Ne var ki, bu saldırının sınırları bir yana, daha geniş çaplı sonuçların önemi daha fazla. Daha net söylemek gerekirse, Nisan ayında yaşanan çatışma Gürcistan’ın da arada kalmasıyla, bölgesel güvenlik ve istikrarın hassas durumu için yeni riskler ortaya çıkardı.

Bölgesel güvenlik ve istikrar açısından bakılırsa, daha geniş çaplı etkiler oldukça ciddi. Örneğin, 2008 yılında Rusya’yla yaşanan savaşın ardından Gürcistan, Ermenistan-Rusya güvenlik ilişkilerini tedbirli bir şekilde izlemeye başladı. Ermenistan ise Rusya’yla güvenlik ortaklığının Gürcistan’ın güvenliğini tehdit etmesine asla izin vermeyeceğine dair Gürcistan’a sürekli garanti veriyor.

Fakat daha yakın bir dönemde, Rusya'nın Ermenistan'la yeni bir “ortak” komuta birimi kuracaklarını açıklamasıyla birlikte hem Gürcistan'ın hem de bölgenin güvenliğine yönelik yeni bir kaygı ortaya çıktı. Ermenistan'ın bağımsızlığının, Rusya'nın verdiği hayli soyut güvenlik teminatlarına rehin olarak verilmesiyle geçen yıllardan sonra bu hamle, Ermenistan'ın egemenliğine ve devlet statüsüne yönelik yeni bir güçlük ortaya koyuyor.

Epey iyi niyetli olarak da değerlendirilebilecek olan ve zaten hem Ermenistan-Rusya güvenlik ilişkilerinin hem de Ermenistan'ın Rusya önderliğindeki Kolektif Güvenlik Antlaşması Örgütü’ne üyeliğinin mantıklı bir sonucu gibi görünen bu hamle aslında çok daha derin bir tehlike ve ciddi bir risk teşkil ediyor.

Rusya'nın ortak komuta planı, felakate yol açabilecek bir sonuca gebe, zira bu gelişme Rusya'ya hem Gürcistan'ı tehdit etmesine hem de Ermenistan'a baskı uygulamasına imkan verecek dolaysız bir rol üstlenme imkanı sağlayabilir.
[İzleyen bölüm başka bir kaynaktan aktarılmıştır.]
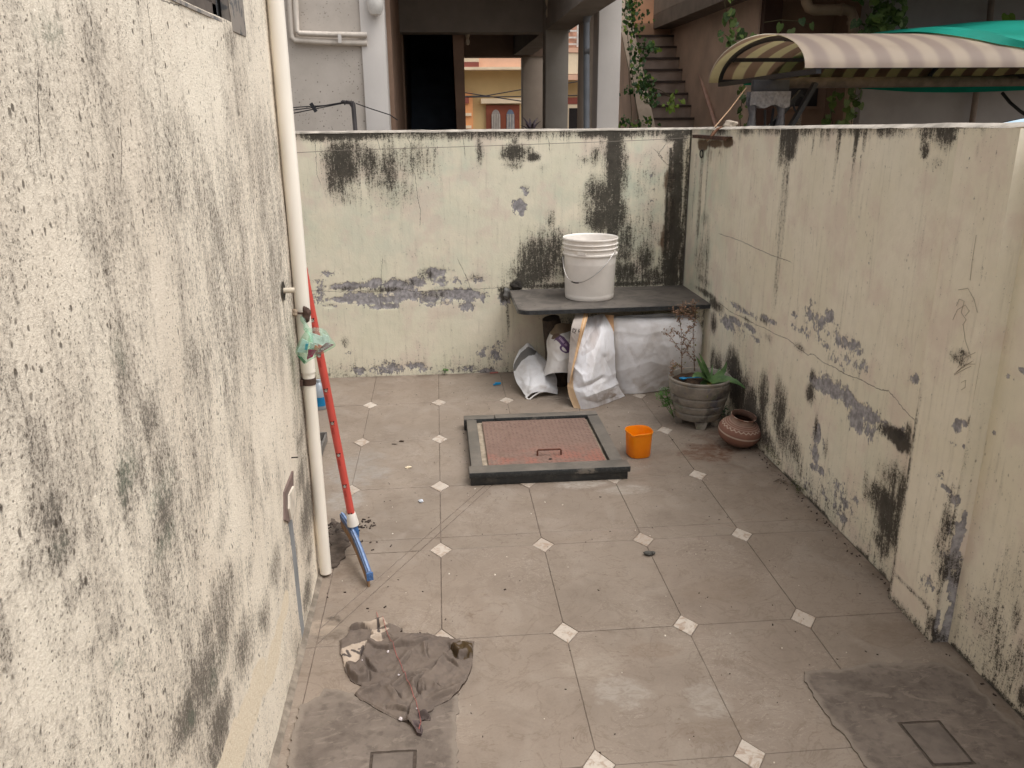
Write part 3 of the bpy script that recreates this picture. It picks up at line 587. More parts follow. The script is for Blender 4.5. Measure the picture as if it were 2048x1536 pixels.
wall_panel('pilaster_face', (PXF, 0, 0), (0,1,0), (0,0,1), us, vs_, M_cream_r, pil, (mold, peel, mold*0, mold*0), .0015, 4, None, (-1,0,0), crkz)
us = np.linspace(PXF, RW+.01, 12); U, V = np.meshgrid(us, vs_, indexing='ij')
mold = sstep(.55, .2, V)*.55*sstep(.40, .66, fbm(U*30, V*12, 84, 4))+sstep(.02, .0, U-PXF)*sstep(1.0, .3, V)*.4
peel = sstep(.7, .3, V)*.75*sstep(.48, .64, fbm(U*34, V*11, 85, 4))
wall_panel('pilaster_return', (0, PY0, 0), (1,0,0), (0,0,1), us, vs_, M_cream_r, pil, (mold, peel, mold*0, mold*0), .001, 5, None, (0,-1,0))
wall_panel('pilaster_return', (0, PY1, 0), (1,0,0), (0,0,1), us, vs_, M_cream_r, pil, (mold, peel, mold*0, mold*0), .001, 6, None, (0,1,0))

# ---- left house: roughcast side wall with a bit of a window, and its far return
def roughcast():
    t = NT('roughcast_plaster'); a = t.attr('stain'); rgb = t.sep(a.outputs['Color'], True)
    gr = t.noise(330, 4, .7); gr2 = t.noise(110, 5, .68); mid = t.noise(16, 6, .64, k=(1, 1, .45)); big = t.noise(2.6, 5, .6, k=(1, 1, .6)); cl = t.noise(4.2, 7, .62, k=(1, 1, .6))
    wp = t.vadd(t.pos, t.vmul(t.noise(5, 3, col=True), (.06, .06, .06)))
    st = t.noise(1, 7, .68, k=(32, 32, 6.0), vec=wp); st2 = t.noise(1, 5, .68, k=(100, 100, 24), vec=wp)
    col = t.mix(t.ramp(big, .3, .7), lin(238, 228, 210), lin(224, 212, 194))
    col = t.mix(t.mul(t.ramp(gr2, .4, .75), .22), col, lin(206, 190, 168))
    # grime film following the runs
    gf = t.add(t.mul(rgb[0], .95), t.add(t.mul(t.sub(st, .5), .9), t.add(t.mul(t.sub(cl, .5), 1.25), t.add(t.mul(t.sub(mid, .5), 1.0), t.mul(t.sub(gr2, .5), 1.2)))))
    col = t.mix(t.mul(t.ramp(gf, .08, .85), .68), col, lin(140, 130, 119))
    # black mildew grains sitting in the pits
    mf = t.add(t.mul(rgb[0], 1.12), t.add(t.mul(t.add(t.sub(st, .5), t.sub(cl, .5)), .85), t.add(t.mul(t.sub(gr, .5), 2.2), t.add(t.mul(t.sub(gr2, .5), 1.9), t.add(t.mul(t.sub(st2, .5), 1.1), t.mul(t.sub(mid, .5), .7))))))
    col = t.mix(t.mul(t.ramp(mf, .50, 1.12), .82), col, lin(88, 83, 75))
    # algae
    ga = t.mul(t.ramp(t.add(rgb[1], t.mul(t.sub(mid, .5), 1.2)), .3, .7), t.ramp(gr2, .3, .6))
    col = t.mix(t.mul(ga, .62), col, lin(102, 114, 98))
    # separate dark pits
    wv = t.vadd(t.pos, t.vmul(t.noise(30, 3, col=True), (.012, .012, .03)))
    sp = t.ramp(t.voro(46, k=(1, 1, .7), vec=wv), .21, .10); sel = t.ramp(t.noise(8, 4, .6), .42, .56)
    col = t.mix(t.mul(t.mul(sp, sel), .8), col, lin(64, 56, 48))
    sp2 = t.mul(t.ramp(t.voro(110), .24, .12), t.ramp(t.add(t.noise(13, 4), t.mul(rgb[0], .15)), .44, .56))
    col = t.mix(t.mul(sp2, .75), col, lin(82, 74, 64))
    # bare smooth cream repair and grey cement strip
    col = t.mix(t.ramp(t.add(rgb[2], t.mul(t.sub(mid, .5), .5)), .45, .6), col, t.mix(t.ramp(gr2, .3, .7), lin(236, 224, 202), lin(222, 206, 180)))
    gs = t.ramp(t.add(a.outputs['Alpha'], t.mul(t.sub(gr2, .5), .35)), .48, .56)
    col = t.mix(gs, col, t.mix(t.ramp(mid, .3, .7), lin(122, 124, 126), lin(150, 150, 150)))
    cv = t.sep(t.attr('crack').outputs['Vector'])
    cf = t.mul(t.m2('LESS_THAN', t.m2('ABSOLUTE', t.add(cv[0], t.mul(t.sub(t.noise(60, 5, .7), .5), .016))), .0014), cv[1])
    col = t.mix(t.mul(cf, .75), col, lin(60, 52, 46))
    h = t.add(t.mul(gr, .8), t.add(t.mul(gr2, .9), t.mul(sp, -.6)))
    return t.fin(col, .92, t.bump(t.mul(h, t.sub(1.0, t.mul(gs, .8))), .6, .005), .2)
M_rough = roughcast()
us = np.arange(.45, 2.781, .0065); vs_ = np.arange(0, 2.31, .0065); U, V = np.meshgrid(us, vs_, indexing='ij')
mold = ells(U, V, [(1.47,1.412,0.159,0.126,0.4),(1.731,1.346,0.188,0.185,0.42),(2.13,1.393,0.285,0.248,0.4),(2.256,1.14,0.264,0.195,0.42),(1.61,1.465,0.158,0.103,0.36),(1.903,1.254,0.431,0.073,0.46),(0.986,1.229,0.113,0.039,0.42),(1.006,1.172,0.133,0.051,0.5),(1.167,1.235,0.104,0.052,0.48),(1.151,1.152,0.069,0.078,0.55),(1.239,1.059,0.082,0.077,0.6),(1.252,0.978,0.064,0.072,0.62),(1.329,1.095,0.093,0.052,0.46),(0.908,1.07,0.044,0.042,0.75),(0.915,1.021,0.057,0.038,0.68),(1.141,0.987,0.106,0.073,0.62),(1.244,0.903,0.128,0.073,0.62),(1.514,1.037,0.152,0.094,0.4),(1.602,1.071,0.067,0.054,0.55),(1.585,0.866,0.208,0.09,0.36),(0.999,1.358,0.098,0.033,0.36),(0.939,1.3,0.055,0.025,0.36),(0.929,0.951,0.085,0.028,0.5),(1.001,0.845,0.072,0.031,0.55),(0.938,0.858,0.037,0.022,0.6),(0.834,1.041,0.047,0.029,0.5),(1.316,0.533,0.182,0.096,0.92),(1.191,0.538,0.129,0.073,0.88),(1.38,0.596,0.14,0.066,0.7),(1.565,0.556,0.141,0.083,0.62),(1.587,0.405,0.149,0.095,0.85),(1.783,0.351,0.102,0.094,0.8),(1.362,0.395,0.141,0.067,0.9),(1.032,0.636,0.08,0.039,0.55),(0.952,0.771,0.08,0.036,0.4),(0.819,0.822,0.059,0.031,0.5),(1.703,0.535,0.125,0.069,0.55),(1.902,0.391,0.105,0.066,0.5),(2.38,0.438,0.159,0.093,0.7),(2.4,0.291,0.181,0.121,0.85),(2.191,0.268,0.181,0.075,0.5),(2.332,0.079,0.127,0.066,0.7),(2.131,0.398,0.091,0.073,0.6),(2.441,0.547,0.148,0.069,0.55),(2.411,0.159,0.101,0.054,0.7),(2.102,0.565,0.099,0.071,0.4),(2.113,-0.039,0.067,0.073,0.8),(1.943,-0.026,0.057,0.057,0.8),(2.619,0.273,0.097,0.087,0.5),(2.051,1.659,0.07,0.043,0.45),(2.259,1.652,0.085,0.06,0.45),(1.058,1.566,0.103,0.038,0.3),(1.098,1.602,0.083,0.034,0.32),(0.758,0.988,0.024,0.056,0.5),(1.803,0.624,0.184,0.093,0.36),(1.332,0.781,0.151,0.062,0.45),(1.558,0.723,0.102,0.054,0.4)], .75, 93, 6)
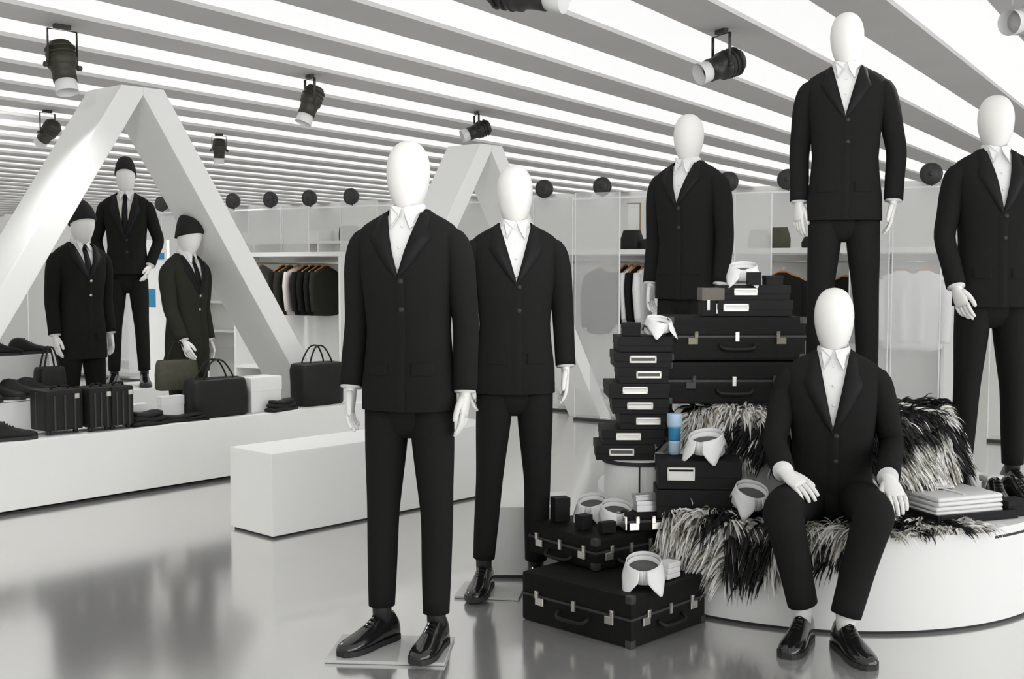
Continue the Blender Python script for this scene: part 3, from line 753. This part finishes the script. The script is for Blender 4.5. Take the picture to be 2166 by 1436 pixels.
def bag(label, loc, rz, w, d, h, m, handle='arch', hm=None, taper=.9, group=None):
    t = thing('holdall', label, 'bag', loc, rz, group)
    mb = MB(); a = np.linspace(0, 2 * PI, 28, endpoint=False)
    def rg(z, k, e=4.): return np.c_[w / 2 * k * np.sign(np.cos(a)) * np.abs(np.cos(a)) ** (2 / e), d / 2 * k * np.sign(np.sin(a)) * np.abs(np.sin(a)) ** (2 / e), np.full(28, z)]
    mb.loft([rg(.0, .93), rg(.012, .99), rg(h * .5, 1.0), rg(h * .85, taper + .05), rg(h * .97, taper), rg(h, taper - .06)]); b = mb.build('bag_body', m, t)
    bx('zip', (0, 0, h), (w * .8, .012, .008), M['trim'], t, bevel=.001)
    if handle == 'arch':
        for s in (-1, 1):
            hh = MB().sweep([(-w * .26, s * d * .22, h * .8), (-w * .25, s * d * .2, h * 1.05), (-w * .12, s * d * .15, h * 1.0 + .105), (0, s * d * .13, h + .125), (w * .12, s * d * .15, h * 1.0 + .105), (w * .25, s * d * .2, h * 1.05), (w * .26, s * d * .22, h * .8)], [.006] * 7, side=(0, 1, 0), n=8, sub=3)
            hh.build('handle', hm or M['case2'], t)
    return t
bag('dark square bag standing on the low white block behind the upright suitcases', pf(.60, .55, .607), PROT, .18, .14, .17, M['case2'])
bag('dark holdall with arched handles on the platform before the grey-coated mannequin', pf(1.56, .17, PH + .001), PROT + R(-3), .44, .22, .25, M['case2'])
bag('olive bag hanging from the hand of the grey-coated mannequin', (-2.27, 7.97, .575), PROT + R(-8), .29, .13, .20, M['olive'], handle='arch')
bag('dark box-shaped bag with thin looped handles beside the foot of the white frame', pf(2.44, .18, PH + .001), PROT + R(2), .40, .22, .30, M['case2'], taper=.97)
small_box('display_card', 'small white box among dark scarves on the platform', pf(1.03, .25, PH + .001), (.12, .08, .12), M['white'], PROT)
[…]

Bu ihtimal, Moskova'nın bu yeni “ortak” komuta yapısını sadece Ermenistan'ın güvenlik reformuna ve özyeterliğine müdahale etmek için değil, aynı zamanda daha sonra Karabağ bölgesine barış güçleri göndermek için kullanmaya çalışmasıyla gerçekleşebilir. Bunun da hem Ermenistan'ın hem de Karabağ'ın güvenliği üzerinde yıkıcı etkileri olacaktır.

Daha geniş bir bağlamda ele alındığında bu adım, Rusya’nın Ermenistan-Rusya ilişkilerindeki derin ve gittikçe daha da genişleyen krize verdiği yanıttır. Yerevan için Moskova’yla ilişkilerdeki kriz, ilişkinin kendisine değil de “stratejik ortaklığın” eşitsiz koşullarına ve ilişkilerinin doğasında bulunan asimetri ve eşitsizliğe yönelik memnuniyetsizliği temsil ediyor.

Her ne kadar Ermenistan daha geniş bir “risk altındaki bölge”nin tutsağı olmaya devam etse de ülke tecrit edilme tehdidinin üstesinden gelebilmek amacıyla yeni bir yola girdi. Stratejik anlamda, Ermenistan stratejik seçeneklerini genişletme konusunda daha başarılı hale geliyor ve birincil güvenlik hamisi ve ortağı olarak Rusya'ya fazla bağımlı olmanın tehlikelerine meydan okumaya başlıyor.

Dahası, Ermenistan’ın Rusya’yla “stratejik ortaklığı” istikrarlı bir şekilde tek taraflı hale gelirken, Yerevan şu gerçeği görmeye başladı: Uzun vadede Rusya'yla yakın ilişkiler elzem olsa da, seçenekleri artırmak ve Batı'nın daha uyumlu desteğinden kâr sağlamak gibi bir zorunluluk da var. Dolayısıyla, Ermenistan henüz “risk altındaki bölge” durumundan çıkamamış olsa da, daha derin eğilimler açıkça gösteriyor ki nihayet Ermenistan'ın tecrit edilmiş haline son vermeyi ve yeni bir istikrar ve güvenlik düzeyi tesis etmeyi amaçlayan daha ihtiyatlı bir politika var.  

---

Richard Giragosian, Yerevan'daki bağımsız bir düşünce kuruluşu olan Bölgesel Araştırmalar Merkezi'nin direktörüdür.